Es más, si aguzamos la vista y abrimos el oído, ya está aquí lo novedoso, lo que cambiará nuestras vidas. Solo necesitamos a alguien que nos ayude a discernir con claridad lo que contemplamos. ¿Qué salisteis a ver? –nos pregunta Jesús–. En la figura de Juan el Bautista hemos de contemplar algo más que un simple profeta, un hombre estrafalario con tintes de visionario; porque si únicamente nos quedamos con su aspecto externo, no dejará de ser otra novedad más, que en pocos días pasará al baúl de los recuerdos.

En el siglo XXI los cristianos serán místicos o no serán –nos advirtió Karl Rahner al final del siglo XX. Es decir, que hemos de ser contemplativos, ahondar en el conocimiento profundo de las personas y de los acontecimientos; porque si no, nos pasará como a los israelitas en tiempos de Juan el Bautista. Muchos fueron los que se acercaron a contemplar aquella figura austera, de voz recia y de corazón encendido del celo de Yahvé. Sin embargo, fueron pocos los que siguieron su consejo de ir a ver a Jesús y preguntarle si era él quien había de venir, el deseado de las naciones; y es que la mayoría de los israelitas esperaban otro mesías, con otra respuesta.

Hoy nos sigue pasando lo mismo que en los tiempos de Jesús: esperamos otro mesías, otra iglesia, otros representantes de Dios y no los que tenemos. Queremos un mesías, un Jesús, una iglesia, un papa, unos obispos, unos sacerdotes hechos a nuestra medida. Y, como en tiempos de Jesús, sigue habiendo ciegos, sordos, cojos y pobres, exactamente igual que entonces. Y es que no acabamos o no queremos entender que hemos de ser nosotros los ojos de los ciegos, los oídos de los sordos, los pies de los cojos y los enriquecedores de los pobres, los que conformamos esa iglesia que soñamos.

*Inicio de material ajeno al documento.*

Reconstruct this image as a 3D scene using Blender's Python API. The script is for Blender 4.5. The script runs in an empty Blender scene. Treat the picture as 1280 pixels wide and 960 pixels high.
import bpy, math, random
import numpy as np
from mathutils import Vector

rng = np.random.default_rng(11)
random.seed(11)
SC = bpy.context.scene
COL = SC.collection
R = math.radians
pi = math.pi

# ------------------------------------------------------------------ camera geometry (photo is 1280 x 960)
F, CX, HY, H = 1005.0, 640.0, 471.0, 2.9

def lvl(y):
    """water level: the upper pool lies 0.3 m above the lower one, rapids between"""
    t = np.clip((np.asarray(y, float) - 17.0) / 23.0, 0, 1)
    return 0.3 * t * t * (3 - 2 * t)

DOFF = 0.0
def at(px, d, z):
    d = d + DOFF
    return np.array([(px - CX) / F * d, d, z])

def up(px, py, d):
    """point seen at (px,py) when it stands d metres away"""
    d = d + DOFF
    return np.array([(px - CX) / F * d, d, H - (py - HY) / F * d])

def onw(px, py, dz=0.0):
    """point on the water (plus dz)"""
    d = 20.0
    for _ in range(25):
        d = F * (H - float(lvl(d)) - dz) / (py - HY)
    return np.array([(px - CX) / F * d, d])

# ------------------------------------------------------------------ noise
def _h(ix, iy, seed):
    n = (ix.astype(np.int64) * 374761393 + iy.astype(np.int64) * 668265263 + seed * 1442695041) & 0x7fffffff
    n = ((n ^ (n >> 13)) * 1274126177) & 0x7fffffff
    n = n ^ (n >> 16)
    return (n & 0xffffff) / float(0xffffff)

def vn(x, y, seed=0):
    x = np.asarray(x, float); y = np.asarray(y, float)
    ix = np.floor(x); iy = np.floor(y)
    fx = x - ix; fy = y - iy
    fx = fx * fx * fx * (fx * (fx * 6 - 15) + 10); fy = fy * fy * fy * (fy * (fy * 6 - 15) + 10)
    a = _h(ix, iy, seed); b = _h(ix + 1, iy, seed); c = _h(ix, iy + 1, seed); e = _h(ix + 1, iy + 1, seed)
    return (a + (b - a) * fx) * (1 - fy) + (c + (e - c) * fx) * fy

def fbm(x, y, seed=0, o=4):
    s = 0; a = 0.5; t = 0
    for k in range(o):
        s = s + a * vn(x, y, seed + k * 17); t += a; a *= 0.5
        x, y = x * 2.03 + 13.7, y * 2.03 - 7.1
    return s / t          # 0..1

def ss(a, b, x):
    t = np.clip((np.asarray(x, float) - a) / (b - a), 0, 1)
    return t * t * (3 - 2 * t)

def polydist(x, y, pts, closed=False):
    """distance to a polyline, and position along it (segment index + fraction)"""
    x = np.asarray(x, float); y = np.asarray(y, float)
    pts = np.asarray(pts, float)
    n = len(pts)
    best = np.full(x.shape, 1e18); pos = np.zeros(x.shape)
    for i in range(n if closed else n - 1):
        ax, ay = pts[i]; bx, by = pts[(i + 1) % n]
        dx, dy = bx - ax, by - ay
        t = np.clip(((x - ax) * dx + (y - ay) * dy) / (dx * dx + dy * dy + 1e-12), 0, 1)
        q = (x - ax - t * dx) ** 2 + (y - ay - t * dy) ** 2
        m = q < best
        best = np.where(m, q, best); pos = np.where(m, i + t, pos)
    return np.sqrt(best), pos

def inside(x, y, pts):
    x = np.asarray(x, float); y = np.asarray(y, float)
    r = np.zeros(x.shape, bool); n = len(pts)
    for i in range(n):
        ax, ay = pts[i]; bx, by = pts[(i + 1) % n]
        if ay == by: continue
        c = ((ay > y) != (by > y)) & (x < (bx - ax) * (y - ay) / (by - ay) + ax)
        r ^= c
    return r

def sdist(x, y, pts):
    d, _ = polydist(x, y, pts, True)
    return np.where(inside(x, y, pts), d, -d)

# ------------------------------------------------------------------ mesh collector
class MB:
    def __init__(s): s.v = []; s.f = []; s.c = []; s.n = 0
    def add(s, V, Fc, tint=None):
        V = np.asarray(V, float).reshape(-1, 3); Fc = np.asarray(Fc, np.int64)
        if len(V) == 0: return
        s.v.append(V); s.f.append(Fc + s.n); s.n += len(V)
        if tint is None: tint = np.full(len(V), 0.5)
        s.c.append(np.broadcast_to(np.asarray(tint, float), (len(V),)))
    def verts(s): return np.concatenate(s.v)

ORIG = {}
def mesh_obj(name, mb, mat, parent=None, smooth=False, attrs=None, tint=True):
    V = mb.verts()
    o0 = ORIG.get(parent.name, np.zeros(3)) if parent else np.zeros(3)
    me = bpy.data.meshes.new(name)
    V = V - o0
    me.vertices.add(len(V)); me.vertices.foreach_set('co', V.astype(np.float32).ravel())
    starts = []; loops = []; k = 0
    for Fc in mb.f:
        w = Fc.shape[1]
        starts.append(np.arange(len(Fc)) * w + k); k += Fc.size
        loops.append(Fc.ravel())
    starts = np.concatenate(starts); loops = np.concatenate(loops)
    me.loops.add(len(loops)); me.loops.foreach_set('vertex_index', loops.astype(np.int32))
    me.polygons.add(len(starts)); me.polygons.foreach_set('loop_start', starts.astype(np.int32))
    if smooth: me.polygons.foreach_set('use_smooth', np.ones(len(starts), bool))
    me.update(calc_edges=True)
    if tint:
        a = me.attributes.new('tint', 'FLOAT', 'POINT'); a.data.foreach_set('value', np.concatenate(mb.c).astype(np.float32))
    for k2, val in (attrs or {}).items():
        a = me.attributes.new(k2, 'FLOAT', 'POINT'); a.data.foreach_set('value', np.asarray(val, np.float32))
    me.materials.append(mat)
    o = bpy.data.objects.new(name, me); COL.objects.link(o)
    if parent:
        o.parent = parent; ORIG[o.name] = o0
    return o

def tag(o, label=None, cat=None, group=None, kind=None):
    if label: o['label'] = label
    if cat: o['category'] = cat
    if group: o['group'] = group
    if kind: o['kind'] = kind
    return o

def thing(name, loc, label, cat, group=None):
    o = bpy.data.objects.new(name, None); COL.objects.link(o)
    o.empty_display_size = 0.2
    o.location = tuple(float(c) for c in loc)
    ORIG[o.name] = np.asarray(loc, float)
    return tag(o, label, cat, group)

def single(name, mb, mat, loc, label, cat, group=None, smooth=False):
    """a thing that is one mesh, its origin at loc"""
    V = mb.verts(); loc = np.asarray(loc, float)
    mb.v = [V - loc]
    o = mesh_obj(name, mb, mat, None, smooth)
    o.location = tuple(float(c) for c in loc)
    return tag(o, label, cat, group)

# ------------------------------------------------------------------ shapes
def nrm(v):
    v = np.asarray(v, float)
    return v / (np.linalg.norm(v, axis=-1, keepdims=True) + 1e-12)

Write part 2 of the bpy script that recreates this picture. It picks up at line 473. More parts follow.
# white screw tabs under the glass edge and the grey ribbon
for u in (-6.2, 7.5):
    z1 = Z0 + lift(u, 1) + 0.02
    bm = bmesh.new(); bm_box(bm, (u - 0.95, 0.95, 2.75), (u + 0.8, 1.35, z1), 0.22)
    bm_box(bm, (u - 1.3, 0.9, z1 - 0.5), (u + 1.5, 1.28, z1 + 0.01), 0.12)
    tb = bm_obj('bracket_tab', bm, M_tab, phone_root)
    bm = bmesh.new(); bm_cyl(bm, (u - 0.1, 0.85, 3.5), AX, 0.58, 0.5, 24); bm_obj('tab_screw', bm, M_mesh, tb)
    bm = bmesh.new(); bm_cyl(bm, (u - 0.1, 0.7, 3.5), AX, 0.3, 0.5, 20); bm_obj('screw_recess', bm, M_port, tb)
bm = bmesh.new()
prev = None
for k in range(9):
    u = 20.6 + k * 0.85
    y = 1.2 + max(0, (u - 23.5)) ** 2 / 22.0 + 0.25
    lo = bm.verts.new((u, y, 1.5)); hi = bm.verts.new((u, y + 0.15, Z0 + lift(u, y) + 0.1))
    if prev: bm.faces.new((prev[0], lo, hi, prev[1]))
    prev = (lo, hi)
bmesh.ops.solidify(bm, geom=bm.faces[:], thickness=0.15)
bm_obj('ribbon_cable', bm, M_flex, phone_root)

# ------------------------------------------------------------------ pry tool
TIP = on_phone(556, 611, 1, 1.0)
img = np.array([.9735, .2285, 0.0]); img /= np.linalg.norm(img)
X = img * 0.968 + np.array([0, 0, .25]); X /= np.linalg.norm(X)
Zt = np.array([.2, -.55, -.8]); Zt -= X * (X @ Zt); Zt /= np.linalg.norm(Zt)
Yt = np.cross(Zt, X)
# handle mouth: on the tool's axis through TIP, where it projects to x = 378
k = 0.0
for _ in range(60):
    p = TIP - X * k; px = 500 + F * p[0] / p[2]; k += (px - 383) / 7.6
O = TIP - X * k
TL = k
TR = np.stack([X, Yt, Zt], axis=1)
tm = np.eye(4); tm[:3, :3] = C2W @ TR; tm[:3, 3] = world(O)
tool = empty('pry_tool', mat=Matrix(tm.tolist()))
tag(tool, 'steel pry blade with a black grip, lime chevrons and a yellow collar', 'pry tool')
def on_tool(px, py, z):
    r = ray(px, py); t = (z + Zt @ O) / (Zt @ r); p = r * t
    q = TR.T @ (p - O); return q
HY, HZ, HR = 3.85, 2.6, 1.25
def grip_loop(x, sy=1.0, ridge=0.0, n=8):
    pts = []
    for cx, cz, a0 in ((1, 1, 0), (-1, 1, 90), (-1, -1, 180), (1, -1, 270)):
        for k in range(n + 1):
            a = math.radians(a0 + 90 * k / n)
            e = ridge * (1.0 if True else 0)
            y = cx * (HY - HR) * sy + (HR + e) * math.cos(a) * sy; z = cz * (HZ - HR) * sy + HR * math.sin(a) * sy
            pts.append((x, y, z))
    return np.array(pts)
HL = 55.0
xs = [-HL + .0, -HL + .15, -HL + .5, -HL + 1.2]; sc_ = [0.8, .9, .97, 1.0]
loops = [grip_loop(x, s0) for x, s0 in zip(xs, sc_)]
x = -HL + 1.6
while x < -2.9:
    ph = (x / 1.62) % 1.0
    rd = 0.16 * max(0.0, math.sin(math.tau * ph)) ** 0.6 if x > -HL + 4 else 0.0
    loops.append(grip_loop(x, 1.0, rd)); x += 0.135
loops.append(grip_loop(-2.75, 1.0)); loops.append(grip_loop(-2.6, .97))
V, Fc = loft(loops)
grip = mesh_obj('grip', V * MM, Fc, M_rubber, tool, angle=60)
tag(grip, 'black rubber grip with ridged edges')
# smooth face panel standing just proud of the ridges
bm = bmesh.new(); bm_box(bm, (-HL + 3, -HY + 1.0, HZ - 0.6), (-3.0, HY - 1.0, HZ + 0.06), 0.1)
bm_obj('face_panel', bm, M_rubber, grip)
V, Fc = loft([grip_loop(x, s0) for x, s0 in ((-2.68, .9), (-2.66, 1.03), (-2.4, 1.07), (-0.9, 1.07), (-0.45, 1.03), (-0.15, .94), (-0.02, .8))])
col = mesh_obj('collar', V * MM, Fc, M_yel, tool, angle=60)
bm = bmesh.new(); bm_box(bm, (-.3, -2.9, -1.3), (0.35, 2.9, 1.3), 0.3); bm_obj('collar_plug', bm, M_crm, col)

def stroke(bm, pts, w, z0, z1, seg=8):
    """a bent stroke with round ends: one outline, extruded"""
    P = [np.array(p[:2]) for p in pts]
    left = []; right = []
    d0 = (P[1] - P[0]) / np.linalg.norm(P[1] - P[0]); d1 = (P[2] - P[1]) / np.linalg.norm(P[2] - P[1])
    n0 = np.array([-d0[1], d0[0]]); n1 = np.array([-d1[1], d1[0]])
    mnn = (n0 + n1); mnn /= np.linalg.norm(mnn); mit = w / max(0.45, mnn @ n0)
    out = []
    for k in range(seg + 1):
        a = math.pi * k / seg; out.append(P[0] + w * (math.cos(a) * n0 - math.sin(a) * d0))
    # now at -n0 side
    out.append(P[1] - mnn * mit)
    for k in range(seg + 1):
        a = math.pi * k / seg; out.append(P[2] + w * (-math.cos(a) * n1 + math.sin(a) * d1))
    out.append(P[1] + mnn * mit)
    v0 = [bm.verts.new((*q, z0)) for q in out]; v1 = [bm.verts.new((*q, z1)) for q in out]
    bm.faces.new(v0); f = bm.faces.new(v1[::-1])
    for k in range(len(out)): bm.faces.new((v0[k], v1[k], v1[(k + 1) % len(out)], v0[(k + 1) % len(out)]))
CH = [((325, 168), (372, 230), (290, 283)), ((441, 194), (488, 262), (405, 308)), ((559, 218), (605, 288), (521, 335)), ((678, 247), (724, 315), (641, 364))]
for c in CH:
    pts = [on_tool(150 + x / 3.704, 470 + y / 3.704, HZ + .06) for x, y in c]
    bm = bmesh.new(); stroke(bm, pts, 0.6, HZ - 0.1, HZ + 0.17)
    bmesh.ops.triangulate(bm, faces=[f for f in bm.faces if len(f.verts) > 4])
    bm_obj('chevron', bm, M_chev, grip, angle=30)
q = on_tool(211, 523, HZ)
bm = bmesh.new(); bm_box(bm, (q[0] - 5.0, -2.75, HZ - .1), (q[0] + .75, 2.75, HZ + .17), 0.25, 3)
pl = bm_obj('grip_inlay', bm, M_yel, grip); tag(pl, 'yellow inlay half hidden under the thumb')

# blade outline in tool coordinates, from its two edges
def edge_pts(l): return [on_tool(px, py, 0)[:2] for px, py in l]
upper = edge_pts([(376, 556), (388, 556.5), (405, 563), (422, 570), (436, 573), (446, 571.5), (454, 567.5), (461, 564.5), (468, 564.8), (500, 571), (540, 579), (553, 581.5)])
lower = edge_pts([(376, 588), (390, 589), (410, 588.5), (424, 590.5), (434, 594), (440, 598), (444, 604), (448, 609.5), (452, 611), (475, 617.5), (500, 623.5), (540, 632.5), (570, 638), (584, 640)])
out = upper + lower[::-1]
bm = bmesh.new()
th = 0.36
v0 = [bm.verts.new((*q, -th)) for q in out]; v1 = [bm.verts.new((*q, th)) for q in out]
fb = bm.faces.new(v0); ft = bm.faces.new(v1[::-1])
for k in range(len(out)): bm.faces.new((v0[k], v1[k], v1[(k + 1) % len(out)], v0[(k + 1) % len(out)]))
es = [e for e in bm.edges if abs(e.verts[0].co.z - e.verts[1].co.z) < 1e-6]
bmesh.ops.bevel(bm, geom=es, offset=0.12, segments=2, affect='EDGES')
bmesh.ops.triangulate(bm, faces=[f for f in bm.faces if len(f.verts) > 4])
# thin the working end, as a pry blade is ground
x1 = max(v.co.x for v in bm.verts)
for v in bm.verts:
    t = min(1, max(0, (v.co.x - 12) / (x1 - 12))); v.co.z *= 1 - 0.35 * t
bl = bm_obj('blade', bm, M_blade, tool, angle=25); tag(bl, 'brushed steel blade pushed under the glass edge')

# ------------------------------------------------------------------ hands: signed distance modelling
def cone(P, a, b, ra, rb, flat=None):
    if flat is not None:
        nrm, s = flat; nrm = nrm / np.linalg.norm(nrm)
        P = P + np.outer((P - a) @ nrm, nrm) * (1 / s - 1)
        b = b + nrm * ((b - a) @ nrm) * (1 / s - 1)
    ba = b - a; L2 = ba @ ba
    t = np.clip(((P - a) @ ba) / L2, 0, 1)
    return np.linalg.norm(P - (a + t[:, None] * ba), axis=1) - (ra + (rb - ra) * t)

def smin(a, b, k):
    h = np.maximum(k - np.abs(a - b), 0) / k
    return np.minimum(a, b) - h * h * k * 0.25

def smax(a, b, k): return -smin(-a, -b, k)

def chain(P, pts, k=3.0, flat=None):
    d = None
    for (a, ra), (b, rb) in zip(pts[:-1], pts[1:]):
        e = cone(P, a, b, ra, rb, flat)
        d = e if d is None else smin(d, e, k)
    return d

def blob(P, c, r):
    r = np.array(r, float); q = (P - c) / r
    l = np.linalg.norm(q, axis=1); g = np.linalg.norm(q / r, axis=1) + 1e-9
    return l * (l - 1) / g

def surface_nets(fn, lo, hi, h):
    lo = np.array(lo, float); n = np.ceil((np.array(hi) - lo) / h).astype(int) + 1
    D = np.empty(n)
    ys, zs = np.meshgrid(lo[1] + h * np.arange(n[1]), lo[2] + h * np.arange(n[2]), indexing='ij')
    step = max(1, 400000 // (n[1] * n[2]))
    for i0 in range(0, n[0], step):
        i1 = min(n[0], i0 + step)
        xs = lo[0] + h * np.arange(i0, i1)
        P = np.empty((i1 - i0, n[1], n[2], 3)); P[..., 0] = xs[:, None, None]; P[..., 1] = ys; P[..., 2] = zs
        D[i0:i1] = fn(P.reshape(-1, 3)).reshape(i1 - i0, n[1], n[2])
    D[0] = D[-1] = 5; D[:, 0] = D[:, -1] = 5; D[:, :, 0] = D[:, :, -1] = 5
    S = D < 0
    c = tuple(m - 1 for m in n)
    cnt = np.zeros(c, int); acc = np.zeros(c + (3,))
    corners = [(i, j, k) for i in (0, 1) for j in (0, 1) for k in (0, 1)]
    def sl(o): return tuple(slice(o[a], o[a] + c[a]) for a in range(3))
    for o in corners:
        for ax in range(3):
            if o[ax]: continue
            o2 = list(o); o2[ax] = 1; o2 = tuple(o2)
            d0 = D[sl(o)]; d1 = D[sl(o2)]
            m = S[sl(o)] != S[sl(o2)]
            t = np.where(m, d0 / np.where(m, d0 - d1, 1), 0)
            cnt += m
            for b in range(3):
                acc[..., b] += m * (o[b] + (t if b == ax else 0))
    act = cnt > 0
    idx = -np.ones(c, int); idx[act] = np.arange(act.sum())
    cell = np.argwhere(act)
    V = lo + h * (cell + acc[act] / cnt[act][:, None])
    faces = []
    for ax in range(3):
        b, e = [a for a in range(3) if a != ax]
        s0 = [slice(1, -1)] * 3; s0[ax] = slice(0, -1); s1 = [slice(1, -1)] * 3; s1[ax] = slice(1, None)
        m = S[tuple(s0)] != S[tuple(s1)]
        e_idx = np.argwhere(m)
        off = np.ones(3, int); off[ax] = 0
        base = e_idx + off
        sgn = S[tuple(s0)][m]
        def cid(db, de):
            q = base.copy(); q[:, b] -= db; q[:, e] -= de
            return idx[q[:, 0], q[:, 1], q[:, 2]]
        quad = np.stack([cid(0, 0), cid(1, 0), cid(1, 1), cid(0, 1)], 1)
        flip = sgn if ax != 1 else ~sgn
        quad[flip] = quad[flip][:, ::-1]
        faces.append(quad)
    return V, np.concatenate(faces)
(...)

Hoy ya no siempre se nace en el seno de una familia cristiana, ni siquiera religiosa; tampoco nos arropa una sociedad de mayoría cristiana y practicante. De aquí que las palabras del gran teólogo Karl Rahner sean tan actuales. Tenemos que abrirnos a una experiencia personal de Dios: experimentar en nosotros mismos que hay un Dios que es Padre y nos ama incondicionalmente hasta hacerse hombre y dar su vida por nosotros. Esto lo viviremos en Navidad, pero me temo que no podemos esperar ayuda de la sociedad, tal vez poca o ninguna de la propia familia e insuficiente de la propia comunidad cristiana.

Abrámonos, pues, al Dios hecho hombre en Belén que viene a cada uno de nosotros a curar nuestra sordera, nuestra ceguera y nuestra pobreza de vida.